+++ Data in this exercise

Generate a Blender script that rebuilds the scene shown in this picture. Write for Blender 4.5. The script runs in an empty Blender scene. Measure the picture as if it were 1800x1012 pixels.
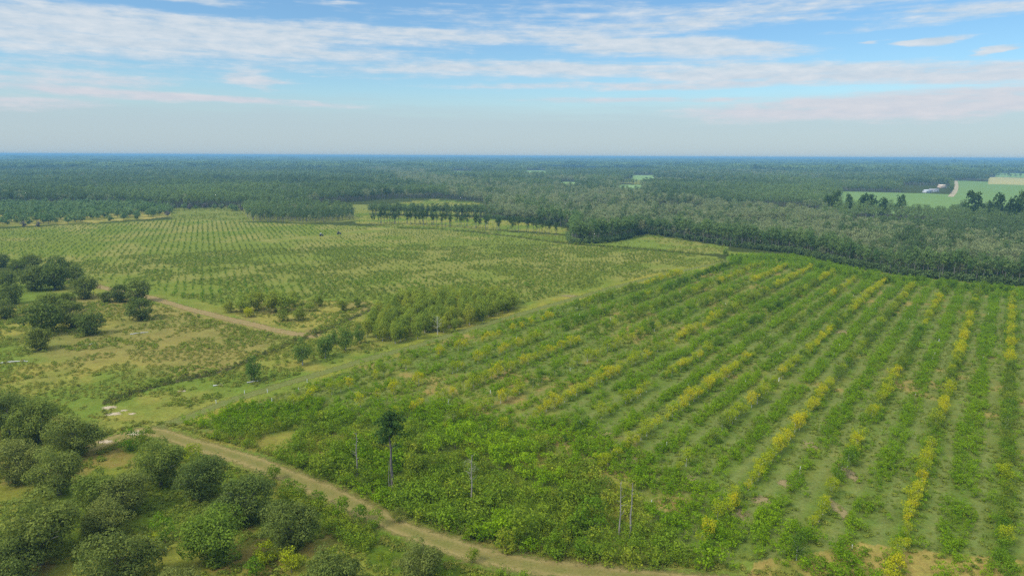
import bpy, math, random
import numpy as np
from mathutils import Matrix, Vector

random.seed(11)
rng = np.random.default_rng(11)
SC = bpy.context.scene
COL = SC.collection
R = math.radians

# ------------------------------------------------------------------ survey
# camera height and lens of the aerial view; g() finds the ground point seen at a photo pixel
H = 60.0
F = 1200.0
PITCH = math.atan(231.5 / F)
SLOPE = 0.0047
AZ = R(36.0)                      # bearing of the planted rows


def g(x, y, z=0.0):
    dx = (x - 900) / F
    dy = (506 - y) / F
    dx, dy = dx - SLOPE * dy, dy + SLOPE * dx
    wy = math.cos(PITCH) + dy * math.sin(PITCH)
    wz = -math.sin(PITCH) + dy * math.cos(PITCH)
    t = (z - H) / wz
    return (dx * t, wy * t)


def direction(x, y):
    dx = (x - 900) / F
    dy = (506 - y) / F
    dx, dy = dx - SLOPE * dy, dy + SLOPE * dx
    wy = math.cos(PITCH) + dy * math.sin(PITCH)
    wz = -math.sin(PITCH) + dy * math.cos(PITCH)
    return math.atan2(dx, wy), math.atan2(wz, math.hypot(dx, wy))


def px_per_m(X, Y, z=0.0):
    depth = Y * math.cos(PITCH) + (H - z) * math.sin(PITCH)
    return F / depth


def to_ct(X, Y):                  # across-row and along-row coordinates
    return X * math.cos(AZ) - Y * math.sin(AZ), X * math.sin(AZ) + Y * math.cos(AZ)


def from_ct(c, t):
    return c * math.cos(AZ) + t * math.sin(AZ), -c * math.sin(AZ) + t * math.cos(AZ)


def poly(pts):
    return np.array([g(*p) for p in pts])


def inside(P, X, Y):
    X = np.asarray(X, float)
    Y = np.asarray(Y, float)
    r = np.zeros(X.shape, bool)
    n = len(P)
    j = n - 1
    for i in range(n):
        xi, yi = P[i]
        xj, yj = P[j]
        m = ((yi > Y) != (yj > Y))
        if yi != yj:
            m &= X < (xj - xi) * (Y - yi) / (yj - yi) + xi
        r ^= m
        j = i
    return r


def seg_dist(P, X, Y, closed=False):
    d = np.full(np.shape(X), 1e9)
    n = len(P)
    for i in range(n if closed else n - 1):
        a = P[i]
        b = P[(i + 1) % n]
        v = b - a
        L = max(1e-9, float(v @ v))
        u = np.clip(((X - a[0]) * v[0] + (Y - a[1]) * v[1]) / L, 0, 1)
        d = np.minimum(d, np.hypot(X - a[0] - u * v[0], Y - a[1] - u * v[1]))
    return d


def _hash(ix, iy, seed):
    h = (ix.astype(np.int64) * 374761393 + iy.astype(np.int64) * 668265263 + seed * 974634777) & 0xFFFFFFFF
    h = ((h ^ (h >> 13)) * 1274126177) & 0xFFFFFFFF
    return ((h ^ (h >> 16)) & 0xFFFF) / 65535.0


def vnoise(x, y, seed):
    x = np.asarray(x, float)
    y = np.asarray(y, float)
    ix = np.floor(x)
    iy = np.floor(y)
    fx = x - ix
    fy = y - iy
    fx = fx * fx * (3 - 2 * fx)
    fy = fy * fy * (3 - 2 * fy)
    a = _hash(ix, iy, seed)
    b = _hash(ix + 1, iy, seed)
    c = _hash(ix, iy + 1, seed)
    d = _hash(ix + 1, iy + 1, seed)
    return (a * (1 - fx) + b * fx) * (1 - fy) + (c * (1 - fx) + d * fx) * fy


def fbm(x, y, scale, seed, oct=4):
    v = 0
    a = 0.5
    s = 0
    for o in range(oct):
        v = v + a * vnoise(np.asarray(x) / scale + 17.3 * o, np.asarray(y) / scale - 9.1 * o, seed + o)
        s += a
        a *= 0.5
        scale *= 0.5
    return v / s


def sstep(a, b, x):
    t = np.clip((x - a) / (b - a), 0, 1)
    return t * t * (3 - 2 * t)


# ------------------------------------------------------------------ regions (outlined where they lie on the ground)
P_ROWS = poly([(318, 748), (420, 715), (560, 668), (700, 622), (900, 560), (1150, 492), (1290, 462), (1400, 470),
               (1500, 489), (1600, 503), (1800, 525), (2050, 545), (2150, 1060), (1500, 1030), (1340, 985), (1250, 975), (1150, 930),
               (1105, 850), (950, 785), (700, 742), (560, 745), (420, 762)])
P_YOUNG = poly([(-260, 425), (0, 402), (150, 394), (300, 386), (430, 390), (600, 396), (700, 400), (800, 405), (1000, 429), (1240, 449),
                (1278, 458), (1150, 482), (905, 536), (880, 522), (660, 529), (560, 524), (420, 530),
                (380, 536), (300, 520), (200, 500), (120, 475), (0, 462), (-260, 475)])
P_MEADOW = poly([(-250, 560), (0, 545), (170, 515), (260, 530), (420, 565), (545, 593), (490, 610), (400, 650), (230, 690), (100, 735), (-250, 740)])
P_STRIP = poly([(275, 755), (400, 700), (560, 655), (640, 630), (710, 600), (900, 544), (1150, 480), (1285, 455), (1296, 462),
                (1150, 492), (900, 560), (700, 622), (560, 668), (420, 715), (330, 750)])
P_FIELD_TRI = poly([(540, 588), (600, 545), (660, 532), (690, 532), (650, 550), (640, 600), (690, 612), (560, 658), (420, 700), (270, 750),
                    (150, 735), (200, 705), (400, 655), (490, 612)])
P_SHRUBBY = poly([(400, 545), (470, 525), (650, 530), (640, 545), (590, 570), (540, 588), (430, 560)])
P_BRAMBLE = poly([(300, 757), (420, 755), (560, 740), (700, 738), (950, 782), (1105, 848), (1140, 930), (1250, 985), (1300, 1003),
                  (1100, 997), (940, 980), (840, 955), (760, 928), (690, 900), (600, 855), (520, 822), (430, 788)])
P_VERGE = poly([(470, 838), (520, 868), (600, 905), (690, 945), (760, 970), (840, 992), (930, 1012), (990, 1060), (760, 1060), (700, 1012), (560, 925), (450, 855)])
P_LOWER = poly([(-250, 700), (60, 715), (170, 760), (250, 775), (430, 830), (560, 925), (700, 1012), (760, 1080), (-250, 1080)])
P_PALEORCH = poly([(-260, 415), (0, 399), (150, 393), (260, 385), (300, 380), (300, 366), (200, 360), (0, 360), (-260, 362)])
P_WEDGE = poly([(1005, 429), (1060, 424), (1140, 413), (1290, 434), (1400, 448), (1500, 470), (1500, 488), (1400, 469), (1290, 455), (1240, 446)])
P_WEDGE2 = poly([(1005, 429), (1060, 424), (1140, 413), (1275, 433), (1290, 447), (1240, 446)])
P_BELT = poly([(620, 398), (700, 396), (780, 399), (1000, 414), (1010, 429), (820, 406), (700, 401)])
P_TAN = poly([(655, 378), (850, 383), (990, 400), (1000, 411), (780, 399), (655, 394), (622, 392)])
P_PLANT = poly([(628, 390), (622, 372), (700, 356), (760, 351), (845, 357), (850, 368), (850, 383), (655, 378)])
P_CLEAR = poly([(302, 386), (300, 367), (350, 366), (420, 367), (430, 378), (440, 389)])
P_GROVE = poly([(640, 598), (690, 606), (740, 598), (770, 592), (840, 568), (902, 548), (905, 536), (870, 528), (760, 528), (690, 535), (655, 560)])


def clearing(x0, x1, ytop, ybot, shrink=0.72):
    a0 = direction(x0, ytop)[0]
    a1 = direction(x1, ytop)[0]
    d1 = math.hypot(*g((x0 + x1) / 2, ytop))
    d0 = math.hypot(*g((x0 + x1) / 2, ybot)) * shrink
    n = 8
    pts = []
    for i in range(n + 1):
        a = a0 + (a1 - a0) * i / n
        r_ = d0 * random.uniform(0.99, 1.01)
        pts.append((r_ * math.sin(a), r_ * math.cos(a)))
    for i in range(n + 1):
        a = a1 + (a0 - a1) * i / n
        r_ = d1 * random.uniform(0.99, 1.01)
        pts.append((r_ * math.sin(a), r_ * math.cos(a)))
    return np.array(pts)


P_CROP = clearing(1676, 1960, 321, 352)
P_CROP2 = clearing(1478, 1676, 339, 349)
P_STUBBLE = clearing(1738, 1900, 313.0, 318.5, 0.84)
P_FARGREEN = [clearing(1750, 1960, 305.5, 308, 0.84), clearing(1086, 1130, 325, 328.5, 0.78), clearing(985, 1012, 320, 322.5, 0.82),
              clearing(796, 832, 301, 303, 0.84), clearing(1112, 1150, 308, 310, 0.84), clearing(925, 960, 300, 303, 0.8)]
P_YARD = clearing(1585, 1672, 327, 337, 0.80)
P_FRONT = np.array([g(*p) for p in [(-900, 372), (-260, 364), (0, 361), (200, 361), (300, 367), (350, 366), (420, 367), (520, 361), (600, 357), (690, 350),
                                    (770, 349), (845, 356), (852, 372), (860, 384), (1000, 400), (1003, 427), (1060, 427), (1100, 421), (1140, 412), (1290, 434), (1400, 447),
                                    (1500, 469), (1600, 485), (1700, 496), (1800, 504), (1900, 511), (2200, 530)]]
                   + [(6000, 500), (40000, 1000), (40000, 60000), (-40000, 60000), (-40000, 1500)])
P_GROVE_FAR = poly([(418, 380), (445, 389), (560, 392), (622, 387), (618, 372), (520, 362), (430, 367)])
P_GRAY = poly([(640, 296), (700, 320), (780, 345), (850, 372), (900, 392), (1010, 408), (1140, 405), (1290, 424), (1400, 438), (1500, 456), (1700, 484), (1900, 500),
               (1900, 452), (1700, 436), (1600, 418), (1480, 396), (1380, 376), (1200, 358), (1050, 345), (900, 338), (820, 326), (740, 306), (690, 294)])
P_PINESTAND = poly([(1470, 372), (1490, 390), (1560, 396), (1650, 402), (1720, 425), (1900, 440), (1900, 380), (1640, 372)])

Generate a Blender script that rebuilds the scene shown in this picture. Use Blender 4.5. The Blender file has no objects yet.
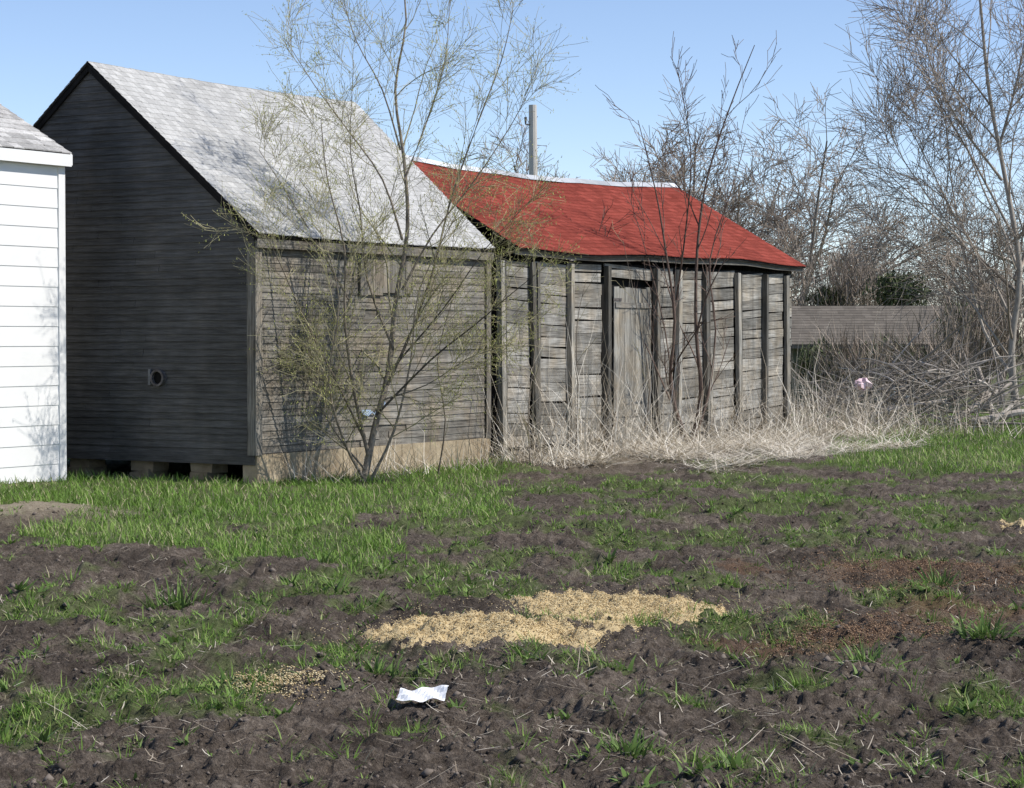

++++++

### Task to carry out
Leave out the pictures and repeat the lines from the start of the material through the line with "from mathutils import Matrix, Vector", inclusive.

### Reply to the task
Generate a Blender script that rebuilds the scene shown in this picture. Write for Blender 4.5. The script runs in an empty Blender scene. Measure the picture as if it were 1800x1012 pixels.
import bpy, math, random
import numpy as np
from mathutils import Matrix, Vector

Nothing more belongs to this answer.